Starring Jake Gyllenhaal
Nightcrawler came out of nowhere in 2014 with a seriously creepy premise and a balls-out performance from Jake Gyllenhaal that distracted just enough from the film’s problems. This encore from writer-director Dan Gilroy is attracting a lot of buzz (so to speak), more than it deserves, and suffers from equivalent weaknesses, but still has Gyllenhaal’s outsize performance as Morf Vandewalt to keep the Twitter memes rolling.
He’s an implausibly wealthy and influential (not to mention implausibly buff) Los Angeles art critic who swishes into the opening scene with more zeal than the late Carol Channing, providing a very uncertain moral centre to the film’s exuberant takedown of the high-art world. Vandewalt is surrounded by a smartly drawn cast of wealthy, high-powered assholes. Velvet Buzzsaw is at its best with these acid-etched caricatures, a gallery of polymorphously pretentious hipster desperadoes all trying to screw each other over, from Rene Russo’s L.A. punk turned cold-blooded superagent Rhodora Haze, to Daveed Diggs’s Basquiat/Banksy-esque street artist Damrish, to Toni Collette’s witheringly dangerous gallery owner Gretchen.
We want most of these fuckers to die, just on principle, and the film obliges when Josephina (Zawe Ashton)—an ambitious assistant to Haze and booty call to Morf—senses the next big thing in a cache of childlike paintings left by a recently dead neighbour. His last wish was to have the art destroyed; instead it prompts scheming from all sides. Not so tragically, the supernaturally possessed artwork starts killing the most ethically impaired of this deliciously repugnant crew.
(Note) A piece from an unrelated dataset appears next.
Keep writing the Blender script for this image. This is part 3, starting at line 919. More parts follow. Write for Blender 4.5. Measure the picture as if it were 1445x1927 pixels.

The deaths are sufficiently fun, especially one character’s suggestive dispatch by an animatronic installation piece called Hoboman. But Velvet Buzzsaw never reconciles its moods, mixing its outré humour and satisfyingly nasty wish fulfillment with an inelegant grasp of horror. Midnight Madness types will find it all rather ordinary, especially if they remember either Ghostbusters II or Denholm Elliott being menaced by his own creation in 1971’s The House That Dripped Blood. Ultimately, there’s nothing here as wild as Velvet Buzzsaw or the Internet wants you to think.
Interestingly enough, Gilroy reverses Nightcrawler’s biggest sin, which was saddling Russo with a part that was simply impossible to believe. Here, she’s given somebody we can all recognize, maybe even admire in a sick way, and she steals the film. It’s the one act of theft that deserves to go unpunished.